Entries with scene source code:

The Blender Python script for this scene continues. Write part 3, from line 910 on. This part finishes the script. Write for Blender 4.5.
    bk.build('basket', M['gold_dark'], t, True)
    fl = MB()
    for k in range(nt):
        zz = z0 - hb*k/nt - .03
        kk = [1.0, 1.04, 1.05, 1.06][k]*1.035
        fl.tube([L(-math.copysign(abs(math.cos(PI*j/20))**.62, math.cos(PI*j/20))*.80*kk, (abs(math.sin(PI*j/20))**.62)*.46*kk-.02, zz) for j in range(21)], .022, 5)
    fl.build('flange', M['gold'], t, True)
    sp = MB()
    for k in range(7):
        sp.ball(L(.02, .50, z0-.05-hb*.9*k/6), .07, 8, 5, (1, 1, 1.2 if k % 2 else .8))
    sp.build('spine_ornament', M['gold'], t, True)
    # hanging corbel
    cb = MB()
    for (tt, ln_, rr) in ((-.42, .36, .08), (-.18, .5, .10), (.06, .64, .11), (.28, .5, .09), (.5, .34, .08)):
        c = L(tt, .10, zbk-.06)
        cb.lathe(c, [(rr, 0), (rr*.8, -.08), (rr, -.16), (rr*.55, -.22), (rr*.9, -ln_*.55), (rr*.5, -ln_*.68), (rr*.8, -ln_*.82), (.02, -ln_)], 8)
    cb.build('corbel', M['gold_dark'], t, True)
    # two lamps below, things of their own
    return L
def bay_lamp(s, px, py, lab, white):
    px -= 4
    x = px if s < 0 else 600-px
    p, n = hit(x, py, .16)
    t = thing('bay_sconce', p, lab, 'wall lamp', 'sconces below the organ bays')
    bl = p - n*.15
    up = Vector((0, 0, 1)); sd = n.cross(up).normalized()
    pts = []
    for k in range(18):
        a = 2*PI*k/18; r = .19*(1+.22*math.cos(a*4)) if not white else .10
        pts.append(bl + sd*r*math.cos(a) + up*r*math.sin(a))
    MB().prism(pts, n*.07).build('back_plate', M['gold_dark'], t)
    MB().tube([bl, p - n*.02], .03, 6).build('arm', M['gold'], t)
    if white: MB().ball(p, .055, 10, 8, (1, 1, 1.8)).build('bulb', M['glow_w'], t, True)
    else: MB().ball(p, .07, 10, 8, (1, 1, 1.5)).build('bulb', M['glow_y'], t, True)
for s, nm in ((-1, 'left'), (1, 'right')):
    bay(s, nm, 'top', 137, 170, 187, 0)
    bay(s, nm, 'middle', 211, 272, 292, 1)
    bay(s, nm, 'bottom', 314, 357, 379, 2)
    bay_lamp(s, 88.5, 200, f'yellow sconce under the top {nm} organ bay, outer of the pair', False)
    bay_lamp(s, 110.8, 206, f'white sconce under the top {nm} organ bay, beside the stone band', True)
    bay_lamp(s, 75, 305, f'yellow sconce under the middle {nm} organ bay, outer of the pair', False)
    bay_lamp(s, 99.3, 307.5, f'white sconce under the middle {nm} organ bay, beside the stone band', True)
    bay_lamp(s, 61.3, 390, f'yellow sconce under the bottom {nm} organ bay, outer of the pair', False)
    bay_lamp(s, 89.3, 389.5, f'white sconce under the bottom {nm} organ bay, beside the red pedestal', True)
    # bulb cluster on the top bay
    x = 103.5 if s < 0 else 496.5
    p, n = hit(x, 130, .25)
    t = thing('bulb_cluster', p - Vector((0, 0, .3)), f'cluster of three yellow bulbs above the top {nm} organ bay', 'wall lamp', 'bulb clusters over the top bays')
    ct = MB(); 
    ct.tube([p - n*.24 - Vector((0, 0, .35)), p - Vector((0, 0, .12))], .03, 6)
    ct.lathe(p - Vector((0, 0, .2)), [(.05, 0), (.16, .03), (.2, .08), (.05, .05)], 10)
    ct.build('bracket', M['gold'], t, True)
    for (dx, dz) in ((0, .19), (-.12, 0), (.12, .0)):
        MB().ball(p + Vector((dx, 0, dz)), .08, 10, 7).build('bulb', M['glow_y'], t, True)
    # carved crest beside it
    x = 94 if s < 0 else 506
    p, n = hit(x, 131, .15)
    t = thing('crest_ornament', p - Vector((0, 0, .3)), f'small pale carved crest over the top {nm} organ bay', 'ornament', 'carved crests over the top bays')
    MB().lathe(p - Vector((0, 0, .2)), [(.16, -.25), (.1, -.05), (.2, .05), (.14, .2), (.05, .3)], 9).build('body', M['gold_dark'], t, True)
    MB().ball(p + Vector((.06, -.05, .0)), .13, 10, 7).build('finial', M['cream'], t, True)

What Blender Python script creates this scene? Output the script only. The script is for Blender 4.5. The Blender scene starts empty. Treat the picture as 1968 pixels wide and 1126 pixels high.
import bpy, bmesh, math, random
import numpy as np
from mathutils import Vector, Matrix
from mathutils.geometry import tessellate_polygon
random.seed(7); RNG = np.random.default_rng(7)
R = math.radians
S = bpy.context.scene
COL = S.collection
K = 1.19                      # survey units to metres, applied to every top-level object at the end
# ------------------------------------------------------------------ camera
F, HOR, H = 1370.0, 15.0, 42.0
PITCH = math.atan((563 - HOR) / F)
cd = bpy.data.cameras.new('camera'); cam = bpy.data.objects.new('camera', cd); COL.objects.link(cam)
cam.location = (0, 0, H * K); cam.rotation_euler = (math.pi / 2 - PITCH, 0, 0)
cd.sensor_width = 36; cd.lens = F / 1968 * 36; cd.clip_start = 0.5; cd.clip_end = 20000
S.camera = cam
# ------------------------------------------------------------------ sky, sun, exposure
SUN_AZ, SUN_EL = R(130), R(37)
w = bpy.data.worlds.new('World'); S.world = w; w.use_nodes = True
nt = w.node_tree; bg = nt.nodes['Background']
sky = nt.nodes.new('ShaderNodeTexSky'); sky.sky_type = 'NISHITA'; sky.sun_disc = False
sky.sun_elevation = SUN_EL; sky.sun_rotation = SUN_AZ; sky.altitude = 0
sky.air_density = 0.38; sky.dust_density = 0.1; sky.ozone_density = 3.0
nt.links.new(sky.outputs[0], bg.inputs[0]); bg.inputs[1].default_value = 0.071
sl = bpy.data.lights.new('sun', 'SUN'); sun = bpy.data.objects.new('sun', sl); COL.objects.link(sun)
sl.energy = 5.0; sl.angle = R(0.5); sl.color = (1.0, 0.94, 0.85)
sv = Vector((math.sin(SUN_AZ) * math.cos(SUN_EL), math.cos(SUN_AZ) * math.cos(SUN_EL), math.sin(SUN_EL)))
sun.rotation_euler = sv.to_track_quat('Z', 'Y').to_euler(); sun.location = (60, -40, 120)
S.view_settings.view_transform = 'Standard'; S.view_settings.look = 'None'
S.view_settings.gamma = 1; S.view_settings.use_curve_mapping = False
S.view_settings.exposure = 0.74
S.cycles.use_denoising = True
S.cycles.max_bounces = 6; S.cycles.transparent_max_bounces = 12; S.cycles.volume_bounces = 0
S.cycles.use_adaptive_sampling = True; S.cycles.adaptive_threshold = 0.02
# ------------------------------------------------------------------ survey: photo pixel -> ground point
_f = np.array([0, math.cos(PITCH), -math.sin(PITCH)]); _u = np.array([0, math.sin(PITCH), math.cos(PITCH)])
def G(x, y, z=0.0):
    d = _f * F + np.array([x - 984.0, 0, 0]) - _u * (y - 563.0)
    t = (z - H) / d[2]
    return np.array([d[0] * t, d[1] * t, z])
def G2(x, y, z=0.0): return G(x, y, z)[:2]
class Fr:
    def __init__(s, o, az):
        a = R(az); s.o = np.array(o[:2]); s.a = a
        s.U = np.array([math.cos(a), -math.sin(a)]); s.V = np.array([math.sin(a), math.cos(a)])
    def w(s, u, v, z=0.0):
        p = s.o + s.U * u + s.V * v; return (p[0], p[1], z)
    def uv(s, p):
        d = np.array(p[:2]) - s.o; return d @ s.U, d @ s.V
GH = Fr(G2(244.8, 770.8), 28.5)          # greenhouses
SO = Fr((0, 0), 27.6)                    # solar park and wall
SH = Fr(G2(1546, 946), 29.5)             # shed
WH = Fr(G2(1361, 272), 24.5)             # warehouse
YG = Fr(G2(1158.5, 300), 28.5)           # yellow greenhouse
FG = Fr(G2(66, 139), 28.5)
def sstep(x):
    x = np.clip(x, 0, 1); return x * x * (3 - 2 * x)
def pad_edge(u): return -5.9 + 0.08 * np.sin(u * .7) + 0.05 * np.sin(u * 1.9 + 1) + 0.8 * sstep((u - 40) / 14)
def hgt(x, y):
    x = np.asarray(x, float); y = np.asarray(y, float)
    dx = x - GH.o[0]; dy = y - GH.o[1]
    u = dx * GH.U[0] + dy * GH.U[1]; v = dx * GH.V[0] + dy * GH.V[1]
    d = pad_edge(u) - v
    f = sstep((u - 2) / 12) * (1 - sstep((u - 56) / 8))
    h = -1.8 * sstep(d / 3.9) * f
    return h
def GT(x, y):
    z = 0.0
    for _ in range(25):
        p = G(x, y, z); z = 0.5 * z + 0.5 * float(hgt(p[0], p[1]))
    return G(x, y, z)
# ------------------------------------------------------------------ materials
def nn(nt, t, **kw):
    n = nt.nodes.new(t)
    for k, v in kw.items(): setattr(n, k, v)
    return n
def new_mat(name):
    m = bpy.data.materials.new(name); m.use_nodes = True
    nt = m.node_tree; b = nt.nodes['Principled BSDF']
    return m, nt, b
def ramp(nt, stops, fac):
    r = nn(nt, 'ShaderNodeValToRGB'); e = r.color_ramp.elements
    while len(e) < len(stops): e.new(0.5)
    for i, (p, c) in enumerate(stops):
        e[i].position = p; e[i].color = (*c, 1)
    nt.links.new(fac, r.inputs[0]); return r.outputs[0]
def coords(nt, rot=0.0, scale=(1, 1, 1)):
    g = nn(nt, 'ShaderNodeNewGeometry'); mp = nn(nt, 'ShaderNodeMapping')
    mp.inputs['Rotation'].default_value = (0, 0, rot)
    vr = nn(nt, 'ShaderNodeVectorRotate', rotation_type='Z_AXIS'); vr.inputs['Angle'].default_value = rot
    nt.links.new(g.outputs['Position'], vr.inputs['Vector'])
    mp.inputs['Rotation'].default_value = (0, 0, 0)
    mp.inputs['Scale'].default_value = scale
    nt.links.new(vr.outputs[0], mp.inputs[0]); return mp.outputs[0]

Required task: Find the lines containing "this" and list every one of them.

Task response:
The Blender Python script for this scene continues. Write part 3, from line 910 on. This part finishes the script. Write for Blender 4.5.
What Blender Python script creates this scene? Output the script only. The script is for Blender 4.5. The Blender scene starts empty. Treat the picture as 1968 pixels wide and 1126 pixels high.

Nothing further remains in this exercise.